Les deux premières décennies du XXIe siècle n’ont pas fait exception. Alfred Yaghobzadeh, au gré des conflits et des révolutions, a continué de voyager avec son appareil photo, parfois en mission, parfois à ses frais, observant des catastrophes causées par l’homme, comme la disparition de Zeugma, la cité antique inondée par le barrage de Birecik en Turquie, ou encore des festivals et des mariages royaux. Cependant, le voyage le plus marquant de cette période est probablement son retour en Iran après vingt-trois ans. Les images de l’Iran montrent une fois de plus les visages que le gouvernement de la République islamique tente de cacher au monde. Ses séries The Two Faces of Women in Today’s Iran et The Kingdom of Mullahs in Islamic Iran dépeignent une jeune nation sexuellement libérée, socialement rebelle et politiquement consciente.

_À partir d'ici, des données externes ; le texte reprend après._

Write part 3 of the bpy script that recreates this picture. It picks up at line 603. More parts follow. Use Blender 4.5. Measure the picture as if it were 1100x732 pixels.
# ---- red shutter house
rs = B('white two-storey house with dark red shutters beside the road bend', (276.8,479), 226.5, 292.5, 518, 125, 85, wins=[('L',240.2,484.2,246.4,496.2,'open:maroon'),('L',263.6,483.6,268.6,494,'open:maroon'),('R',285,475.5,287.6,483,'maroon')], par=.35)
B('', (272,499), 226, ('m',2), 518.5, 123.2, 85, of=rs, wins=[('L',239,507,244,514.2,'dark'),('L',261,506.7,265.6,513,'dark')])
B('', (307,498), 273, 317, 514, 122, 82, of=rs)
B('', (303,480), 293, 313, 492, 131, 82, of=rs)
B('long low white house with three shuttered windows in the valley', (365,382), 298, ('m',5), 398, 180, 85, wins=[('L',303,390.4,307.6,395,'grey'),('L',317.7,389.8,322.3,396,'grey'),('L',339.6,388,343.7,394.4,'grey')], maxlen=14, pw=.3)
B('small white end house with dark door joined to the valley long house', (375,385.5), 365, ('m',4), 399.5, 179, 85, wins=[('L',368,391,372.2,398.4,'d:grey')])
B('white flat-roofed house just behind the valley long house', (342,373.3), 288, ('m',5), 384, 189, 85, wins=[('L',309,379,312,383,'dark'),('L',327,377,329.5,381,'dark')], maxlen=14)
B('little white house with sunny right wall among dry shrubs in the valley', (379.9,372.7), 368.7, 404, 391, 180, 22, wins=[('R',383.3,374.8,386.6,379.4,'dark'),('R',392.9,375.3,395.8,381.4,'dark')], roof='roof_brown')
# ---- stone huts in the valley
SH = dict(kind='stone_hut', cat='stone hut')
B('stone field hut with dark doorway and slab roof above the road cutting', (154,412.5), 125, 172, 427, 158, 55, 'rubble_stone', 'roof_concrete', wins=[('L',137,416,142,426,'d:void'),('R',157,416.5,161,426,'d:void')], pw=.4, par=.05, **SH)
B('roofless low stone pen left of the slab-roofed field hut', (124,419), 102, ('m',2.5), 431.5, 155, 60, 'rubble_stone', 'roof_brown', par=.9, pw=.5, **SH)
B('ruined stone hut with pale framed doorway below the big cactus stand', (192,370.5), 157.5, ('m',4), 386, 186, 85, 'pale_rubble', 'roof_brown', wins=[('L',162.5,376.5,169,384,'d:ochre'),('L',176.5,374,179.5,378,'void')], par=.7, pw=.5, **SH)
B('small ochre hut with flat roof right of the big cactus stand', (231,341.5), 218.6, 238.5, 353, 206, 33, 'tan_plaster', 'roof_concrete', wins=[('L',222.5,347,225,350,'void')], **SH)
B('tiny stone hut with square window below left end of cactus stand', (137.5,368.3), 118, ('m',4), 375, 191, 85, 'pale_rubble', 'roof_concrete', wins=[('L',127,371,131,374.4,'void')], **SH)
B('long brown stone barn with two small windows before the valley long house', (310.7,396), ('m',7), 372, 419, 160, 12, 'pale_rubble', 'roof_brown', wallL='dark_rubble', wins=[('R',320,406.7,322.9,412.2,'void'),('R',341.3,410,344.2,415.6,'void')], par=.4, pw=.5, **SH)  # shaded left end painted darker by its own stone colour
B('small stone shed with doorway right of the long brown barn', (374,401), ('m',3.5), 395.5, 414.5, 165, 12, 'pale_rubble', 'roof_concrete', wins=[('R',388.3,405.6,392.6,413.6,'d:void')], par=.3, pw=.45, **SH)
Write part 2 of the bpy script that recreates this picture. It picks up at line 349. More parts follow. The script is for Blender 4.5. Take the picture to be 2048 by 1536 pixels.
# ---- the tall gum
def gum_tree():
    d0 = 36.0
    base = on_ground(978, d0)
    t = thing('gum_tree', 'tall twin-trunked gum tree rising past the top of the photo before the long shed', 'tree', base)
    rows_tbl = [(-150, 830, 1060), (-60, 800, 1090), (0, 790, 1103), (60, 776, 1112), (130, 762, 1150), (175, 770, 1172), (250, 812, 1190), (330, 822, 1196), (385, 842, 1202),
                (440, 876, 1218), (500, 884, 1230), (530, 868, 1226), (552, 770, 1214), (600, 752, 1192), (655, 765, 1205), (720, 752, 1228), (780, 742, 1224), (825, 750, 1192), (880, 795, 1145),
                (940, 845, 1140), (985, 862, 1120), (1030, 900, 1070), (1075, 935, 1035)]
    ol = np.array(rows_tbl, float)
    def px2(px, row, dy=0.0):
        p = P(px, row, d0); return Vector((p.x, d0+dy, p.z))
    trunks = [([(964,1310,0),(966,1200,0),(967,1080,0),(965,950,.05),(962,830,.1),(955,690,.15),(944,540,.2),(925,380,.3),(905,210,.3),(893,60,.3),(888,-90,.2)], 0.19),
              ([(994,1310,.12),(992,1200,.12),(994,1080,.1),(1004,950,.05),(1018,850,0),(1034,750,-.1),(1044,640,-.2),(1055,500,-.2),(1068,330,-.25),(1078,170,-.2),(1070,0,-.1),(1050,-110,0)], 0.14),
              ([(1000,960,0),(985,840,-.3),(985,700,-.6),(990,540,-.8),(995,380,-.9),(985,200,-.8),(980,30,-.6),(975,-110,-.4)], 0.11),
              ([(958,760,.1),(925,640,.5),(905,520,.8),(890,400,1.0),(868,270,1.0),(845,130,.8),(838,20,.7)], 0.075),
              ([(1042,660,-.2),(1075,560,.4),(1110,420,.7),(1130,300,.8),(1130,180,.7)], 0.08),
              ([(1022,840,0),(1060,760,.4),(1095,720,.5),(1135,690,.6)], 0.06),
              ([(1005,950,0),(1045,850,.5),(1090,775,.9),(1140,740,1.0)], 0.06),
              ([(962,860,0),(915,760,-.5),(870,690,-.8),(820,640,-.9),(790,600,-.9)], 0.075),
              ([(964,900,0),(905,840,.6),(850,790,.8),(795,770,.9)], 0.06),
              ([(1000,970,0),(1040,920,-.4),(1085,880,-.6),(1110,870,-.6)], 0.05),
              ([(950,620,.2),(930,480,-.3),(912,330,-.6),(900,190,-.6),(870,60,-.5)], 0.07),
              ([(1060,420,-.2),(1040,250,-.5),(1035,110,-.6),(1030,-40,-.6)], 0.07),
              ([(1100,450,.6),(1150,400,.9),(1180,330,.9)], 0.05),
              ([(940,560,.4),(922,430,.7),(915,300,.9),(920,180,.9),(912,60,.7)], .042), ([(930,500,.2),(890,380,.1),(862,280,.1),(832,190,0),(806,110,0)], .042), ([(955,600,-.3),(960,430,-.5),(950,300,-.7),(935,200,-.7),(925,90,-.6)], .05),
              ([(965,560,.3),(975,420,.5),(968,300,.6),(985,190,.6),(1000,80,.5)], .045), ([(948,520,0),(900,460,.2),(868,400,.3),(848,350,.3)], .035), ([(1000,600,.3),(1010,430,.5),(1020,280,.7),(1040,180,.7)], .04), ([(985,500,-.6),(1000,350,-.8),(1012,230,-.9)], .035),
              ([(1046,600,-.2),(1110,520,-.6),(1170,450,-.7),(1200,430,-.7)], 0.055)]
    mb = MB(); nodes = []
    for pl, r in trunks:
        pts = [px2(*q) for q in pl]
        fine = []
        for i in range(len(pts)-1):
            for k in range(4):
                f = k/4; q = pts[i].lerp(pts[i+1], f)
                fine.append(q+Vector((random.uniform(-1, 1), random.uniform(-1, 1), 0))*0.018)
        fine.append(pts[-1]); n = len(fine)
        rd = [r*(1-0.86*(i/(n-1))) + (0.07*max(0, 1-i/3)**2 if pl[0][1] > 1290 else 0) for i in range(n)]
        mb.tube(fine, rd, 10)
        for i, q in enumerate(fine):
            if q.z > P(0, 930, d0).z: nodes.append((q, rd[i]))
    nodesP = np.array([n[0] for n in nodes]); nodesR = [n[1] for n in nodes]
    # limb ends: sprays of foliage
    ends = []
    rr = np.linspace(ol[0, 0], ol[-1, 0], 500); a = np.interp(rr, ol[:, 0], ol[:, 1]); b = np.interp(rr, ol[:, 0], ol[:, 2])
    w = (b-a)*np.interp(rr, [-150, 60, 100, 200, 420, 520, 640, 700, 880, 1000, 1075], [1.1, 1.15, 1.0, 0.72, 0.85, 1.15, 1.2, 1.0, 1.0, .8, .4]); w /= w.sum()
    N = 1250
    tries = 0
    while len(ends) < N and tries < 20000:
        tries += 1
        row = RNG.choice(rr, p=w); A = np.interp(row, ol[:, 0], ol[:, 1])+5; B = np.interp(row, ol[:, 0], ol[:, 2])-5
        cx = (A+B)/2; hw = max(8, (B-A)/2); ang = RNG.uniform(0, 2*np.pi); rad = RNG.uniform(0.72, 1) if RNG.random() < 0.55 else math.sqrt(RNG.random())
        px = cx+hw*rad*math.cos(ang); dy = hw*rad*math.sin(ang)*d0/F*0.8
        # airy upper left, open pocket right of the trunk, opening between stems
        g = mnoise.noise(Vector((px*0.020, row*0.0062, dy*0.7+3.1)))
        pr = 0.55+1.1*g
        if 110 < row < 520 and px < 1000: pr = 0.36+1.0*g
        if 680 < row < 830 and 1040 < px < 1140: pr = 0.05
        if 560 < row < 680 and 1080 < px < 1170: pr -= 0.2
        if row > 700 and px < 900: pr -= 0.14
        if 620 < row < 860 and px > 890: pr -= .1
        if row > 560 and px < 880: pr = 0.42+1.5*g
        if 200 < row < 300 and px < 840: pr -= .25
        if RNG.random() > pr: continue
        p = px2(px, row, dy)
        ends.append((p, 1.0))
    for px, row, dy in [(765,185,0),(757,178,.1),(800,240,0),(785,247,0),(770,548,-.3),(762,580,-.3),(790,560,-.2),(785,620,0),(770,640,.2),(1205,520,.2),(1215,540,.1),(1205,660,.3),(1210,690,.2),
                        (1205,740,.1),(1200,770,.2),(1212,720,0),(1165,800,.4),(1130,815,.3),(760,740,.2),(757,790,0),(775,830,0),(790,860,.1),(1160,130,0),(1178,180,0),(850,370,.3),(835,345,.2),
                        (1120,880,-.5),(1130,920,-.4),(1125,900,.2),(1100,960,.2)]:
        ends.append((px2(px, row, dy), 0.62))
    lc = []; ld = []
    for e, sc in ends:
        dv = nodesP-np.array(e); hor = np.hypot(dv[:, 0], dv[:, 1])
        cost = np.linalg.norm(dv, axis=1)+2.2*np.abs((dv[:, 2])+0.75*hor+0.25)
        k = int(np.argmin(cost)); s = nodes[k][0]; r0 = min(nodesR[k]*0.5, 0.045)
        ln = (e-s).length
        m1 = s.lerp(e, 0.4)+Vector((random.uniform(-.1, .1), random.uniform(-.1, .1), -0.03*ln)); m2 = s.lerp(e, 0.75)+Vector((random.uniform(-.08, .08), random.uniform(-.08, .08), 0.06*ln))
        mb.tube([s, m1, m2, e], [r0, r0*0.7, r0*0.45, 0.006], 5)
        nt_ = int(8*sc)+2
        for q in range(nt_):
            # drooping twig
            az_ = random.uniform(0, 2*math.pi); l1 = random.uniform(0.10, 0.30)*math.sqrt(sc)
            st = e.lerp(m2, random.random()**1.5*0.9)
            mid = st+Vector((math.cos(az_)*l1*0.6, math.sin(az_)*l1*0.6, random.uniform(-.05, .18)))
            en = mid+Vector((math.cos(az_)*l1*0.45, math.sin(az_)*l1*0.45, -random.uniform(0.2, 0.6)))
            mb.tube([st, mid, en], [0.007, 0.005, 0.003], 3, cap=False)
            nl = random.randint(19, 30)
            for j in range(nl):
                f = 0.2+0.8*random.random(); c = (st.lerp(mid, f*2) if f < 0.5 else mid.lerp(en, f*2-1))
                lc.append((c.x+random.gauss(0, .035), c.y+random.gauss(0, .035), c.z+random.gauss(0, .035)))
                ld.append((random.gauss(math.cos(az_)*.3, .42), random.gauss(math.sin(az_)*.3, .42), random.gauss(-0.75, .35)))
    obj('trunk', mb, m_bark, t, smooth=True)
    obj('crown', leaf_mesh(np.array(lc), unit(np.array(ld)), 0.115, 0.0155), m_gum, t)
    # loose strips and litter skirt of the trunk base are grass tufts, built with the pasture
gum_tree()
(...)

Par exemple, la photo de trois jeunes femmes levant leurs doigts peints en vert pour former le V de la victoire montre l’enthousiasme et l’espoir que la plupart des Iraniens avaient en amont de l’élection présidentielle démocratique de juin 2009. Sans surprise, il a également documenté l’autre aspect de ce qui est devenu le mouvement vert en Iran : les manifestations pacifiques, la répression, la violence, les arrestations et les morts lors de cette période.
Ces cinq dernières années, Alfred Yaghobzadeh a bouclé la boucle de sa carrière : le trentième anniversaire de la chute du mur de Berlin en 2018, le retour des talibans au pouvoir en Afghanistan en 2021, l’invasion russe de l’Ukraine en 2022, et les guérillas féminines kurdes à la frontière entre l’Iran et l’Irak en 2023. Pour comprendre son succès, il faut regarder toutes ses photos côte à côte. En temps de guerre, il documente la violence et la folie sans limites, mais n’oblige pas le public à choisir entre la beauté et l’horreur. En temps de paix, il fait ressortir le glamour de la mode. Lorsqu’il photographie des vies ordinaires, il saisit les petits plaisirs et l’instant présent.
Il est impossible de faire tenir la carrière d’Alfred Yaghobzadeh sur deux pages. Les photos de cette exposition sont la preuve de sa polyvalence en tant qu’artiste. Mais une question demeure : comment a-t-il pu reprendre son travail encore et encore après avoir vu le pire de l’humanité ? La réponse réside dans son approche de la vie : un jardin où l’on ne peut pas choisir ce que l’on veut voir. Il y aura toujours autant de jours nuageux que de jours ensoleillés.